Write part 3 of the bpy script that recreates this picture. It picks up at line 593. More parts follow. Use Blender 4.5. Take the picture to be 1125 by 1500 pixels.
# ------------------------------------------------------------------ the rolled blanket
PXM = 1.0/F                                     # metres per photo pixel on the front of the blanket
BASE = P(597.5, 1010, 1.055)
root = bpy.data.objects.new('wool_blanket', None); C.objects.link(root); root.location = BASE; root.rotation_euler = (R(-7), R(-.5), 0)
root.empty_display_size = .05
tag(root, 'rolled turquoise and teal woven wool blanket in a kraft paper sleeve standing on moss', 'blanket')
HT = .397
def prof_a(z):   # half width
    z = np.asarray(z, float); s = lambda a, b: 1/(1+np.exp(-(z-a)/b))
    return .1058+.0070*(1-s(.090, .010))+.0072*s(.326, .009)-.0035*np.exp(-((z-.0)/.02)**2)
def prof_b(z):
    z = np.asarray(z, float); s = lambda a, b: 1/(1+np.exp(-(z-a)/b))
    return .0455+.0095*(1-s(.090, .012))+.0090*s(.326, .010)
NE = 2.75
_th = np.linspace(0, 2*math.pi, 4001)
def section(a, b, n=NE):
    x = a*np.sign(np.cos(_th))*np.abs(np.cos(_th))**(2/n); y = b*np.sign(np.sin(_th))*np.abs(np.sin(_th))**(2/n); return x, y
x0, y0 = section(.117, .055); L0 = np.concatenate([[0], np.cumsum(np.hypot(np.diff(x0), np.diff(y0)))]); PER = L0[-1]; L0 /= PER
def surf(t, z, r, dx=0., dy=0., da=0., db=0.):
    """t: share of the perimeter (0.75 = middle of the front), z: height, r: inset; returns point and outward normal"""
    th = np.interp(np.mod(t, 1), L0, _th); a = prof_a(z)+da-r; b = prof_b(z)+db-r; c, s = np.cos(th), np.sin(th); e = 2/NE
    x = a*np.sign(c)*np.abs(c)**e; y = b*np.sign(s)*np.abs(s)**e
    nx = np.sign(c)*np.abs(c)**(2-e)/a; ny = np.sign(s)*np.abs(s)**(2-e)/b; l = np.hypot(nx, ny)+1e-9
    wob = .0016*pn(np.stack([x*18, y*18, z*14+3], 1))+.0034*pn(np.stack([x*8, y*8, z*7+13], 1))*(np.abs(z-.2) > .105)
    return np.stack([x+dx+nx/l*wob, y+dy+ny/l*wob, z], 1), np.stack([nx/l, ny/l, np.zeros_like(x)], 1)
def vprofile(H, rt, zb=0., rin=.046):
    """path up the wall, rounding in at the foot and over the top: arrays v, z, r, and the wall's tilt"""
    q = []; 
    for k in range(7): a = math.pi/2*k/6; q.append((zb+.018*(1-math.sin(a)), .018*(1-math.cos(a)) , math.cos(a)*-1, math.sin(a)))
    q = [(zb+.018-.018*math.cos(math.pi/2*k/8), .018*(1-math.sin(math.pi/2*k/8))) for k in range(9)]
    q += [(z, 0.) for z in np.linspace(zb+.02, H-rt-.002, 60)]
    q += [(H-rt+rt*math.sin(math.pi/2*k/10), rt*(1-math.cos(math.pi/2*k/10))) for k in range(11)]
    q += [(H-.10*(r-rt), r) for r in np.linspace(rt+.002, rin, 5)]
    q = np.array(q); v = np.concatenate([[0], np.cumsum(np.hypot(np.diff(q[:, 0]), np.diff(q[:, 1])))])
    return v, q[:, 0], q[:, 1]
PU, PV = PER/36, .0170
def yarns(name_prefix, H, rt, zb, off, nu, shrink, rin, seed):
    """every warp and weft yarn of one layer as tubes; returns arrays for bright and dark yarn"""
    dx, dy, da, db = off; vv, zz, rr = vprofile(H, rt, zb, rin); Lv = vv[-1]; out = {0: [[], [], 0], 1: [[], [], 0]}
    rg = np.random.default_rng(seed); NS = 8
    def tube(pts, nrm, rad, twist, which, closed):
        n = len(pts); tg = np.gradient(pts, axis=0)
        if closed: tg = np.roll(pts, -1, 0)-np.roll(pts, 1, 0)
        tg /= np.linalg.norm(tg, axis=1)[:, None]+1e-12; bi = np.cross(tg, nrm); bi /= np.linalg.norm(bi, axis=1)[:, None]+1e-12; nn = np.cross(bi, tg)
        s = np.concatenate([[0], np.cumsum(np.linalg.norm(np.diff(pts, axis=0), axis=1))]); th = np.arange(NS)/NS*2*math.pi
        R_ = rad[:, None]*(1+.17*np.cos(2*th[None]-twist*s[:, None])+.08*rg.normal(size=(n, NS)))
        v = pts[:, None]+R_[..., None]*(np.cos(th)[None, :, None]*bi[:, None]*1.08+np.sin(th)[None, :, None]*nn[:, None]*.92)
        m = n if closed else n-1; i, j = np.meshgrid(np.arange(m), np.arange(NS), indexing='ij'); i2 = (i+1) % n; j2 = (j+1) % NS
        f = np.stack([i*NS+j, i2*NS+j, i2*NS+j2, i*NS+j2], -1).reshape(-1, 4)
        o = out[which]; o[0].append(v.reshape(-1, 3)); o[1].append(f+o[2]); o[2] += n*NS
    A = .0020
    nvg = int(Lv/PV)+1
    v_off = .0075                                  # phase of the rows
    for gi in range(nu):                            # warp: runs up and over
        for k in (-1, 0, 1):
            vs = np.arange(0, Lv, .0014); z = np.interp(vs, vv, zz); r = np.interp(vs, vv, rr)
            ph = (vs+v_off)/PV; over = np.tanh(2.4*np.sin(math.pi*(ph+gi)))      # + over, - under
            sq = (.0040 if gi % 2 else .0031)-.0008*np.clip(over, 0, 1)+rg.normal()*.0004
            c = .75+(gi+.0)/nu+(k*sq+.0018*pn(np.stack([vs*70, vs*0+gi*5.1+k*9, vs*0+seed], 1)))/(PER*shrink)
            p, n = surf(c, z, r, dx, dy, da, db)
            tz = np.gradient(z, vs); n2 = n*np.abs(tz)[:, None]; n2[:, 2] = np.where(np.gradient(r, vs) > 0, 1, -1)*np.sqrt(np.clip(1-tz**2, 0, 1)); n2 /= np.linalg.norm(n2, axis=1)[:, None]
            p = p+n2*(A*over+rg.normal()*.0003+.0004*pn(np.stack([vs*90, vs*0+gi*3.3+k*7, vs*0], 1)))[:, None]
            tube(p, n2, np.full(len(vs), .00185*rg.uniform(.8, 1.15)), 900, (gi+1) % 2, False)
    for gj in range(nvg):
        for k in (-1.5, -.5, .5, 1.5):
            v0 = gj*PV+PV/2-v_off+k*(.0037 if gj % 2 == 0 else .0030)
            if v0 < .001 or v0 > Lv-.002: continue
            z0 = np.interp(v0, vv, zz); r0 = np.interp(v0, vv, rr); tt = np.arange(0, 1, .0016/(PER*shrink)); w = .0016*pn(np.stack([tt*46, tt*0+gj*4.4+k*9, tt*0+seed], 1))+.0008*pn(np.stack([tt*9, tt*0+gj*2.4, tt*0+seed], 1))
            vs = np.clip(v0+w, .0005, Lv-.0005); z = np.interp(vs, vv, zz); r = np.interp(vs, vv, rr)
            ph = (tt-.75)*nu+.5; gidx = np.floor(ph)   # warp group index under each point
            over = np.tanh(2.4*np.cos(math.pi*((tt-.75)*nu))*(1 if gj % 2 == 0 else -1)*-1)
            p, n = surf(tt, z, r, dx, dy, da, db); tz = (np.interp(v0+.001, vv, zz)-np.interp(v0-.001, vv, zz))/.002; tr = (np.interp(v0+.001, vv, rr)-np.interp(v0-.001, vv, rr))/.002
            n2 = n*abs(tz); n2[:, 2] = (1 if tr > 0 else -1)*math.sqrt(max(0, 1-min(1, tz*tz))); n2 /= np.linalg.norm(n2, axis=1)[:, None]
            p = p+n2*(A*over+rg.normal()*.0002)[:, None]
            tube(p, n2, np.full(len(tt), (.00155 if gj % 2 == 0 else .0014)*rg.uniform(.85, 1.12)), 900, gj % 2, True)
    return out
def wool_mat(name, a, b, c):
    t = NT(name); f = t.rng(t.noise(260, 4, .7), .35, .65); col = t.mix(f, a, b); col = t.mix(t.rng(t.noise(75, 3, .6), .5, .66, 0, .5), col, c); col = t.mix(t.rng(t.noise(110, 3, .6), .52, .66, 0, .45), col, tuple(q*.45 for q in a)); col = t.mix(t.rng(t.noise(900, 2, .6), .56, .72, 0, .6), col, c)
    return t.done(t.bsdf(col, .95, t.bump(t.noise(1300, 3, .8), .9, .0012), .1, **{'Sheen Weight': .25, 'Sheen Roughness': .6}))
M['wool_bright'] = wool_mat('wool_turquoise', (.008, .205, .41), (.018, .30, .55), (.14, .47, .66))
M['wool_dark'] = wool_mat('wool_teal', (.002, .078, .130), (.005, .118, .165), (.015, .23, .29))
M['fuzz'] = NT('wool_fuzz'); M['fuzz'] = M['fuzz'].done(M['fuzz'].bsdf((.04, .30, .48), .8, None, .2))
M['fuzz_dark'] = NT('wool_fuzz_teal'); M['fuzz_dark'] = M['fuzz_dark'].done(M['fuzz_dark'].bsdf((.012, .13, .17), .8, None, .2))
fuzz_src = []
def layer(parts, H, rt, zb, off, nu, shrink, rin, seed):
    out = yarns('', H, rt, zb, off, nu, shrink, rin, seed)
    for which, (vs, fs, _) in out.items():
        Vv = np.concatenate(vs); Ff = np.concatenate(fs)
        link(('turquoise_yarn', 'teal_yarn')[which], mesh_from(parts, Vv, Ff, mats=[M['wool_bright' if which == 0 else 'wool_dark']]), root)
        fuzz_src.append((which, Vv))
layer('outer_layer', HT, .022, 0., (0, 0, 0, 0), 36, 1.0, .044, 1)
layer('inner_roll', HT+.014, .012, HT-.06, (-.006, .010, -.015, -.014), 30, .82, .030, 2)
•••
WHAT YOU SHOULD DO: Scan the data for the word "parts" and copy every line where it shows up.

COMPLETE ANSWER:
Write part 3 of the bpy script that recreates this picture. It picks up at line 593. More parts follow. Use Blender 4.5. Take the picture to be 1125 by 1500 pixels.
def layer(parts, H, rt, zb, off, nu, shrink, rin, seed):
        link(('turquoise_yarn', 'teal_yarn')[which], mesh_from(parts, Vv, Ff, mats=[M['wool_bright' if which == 0 else 'wool_dark']]), root)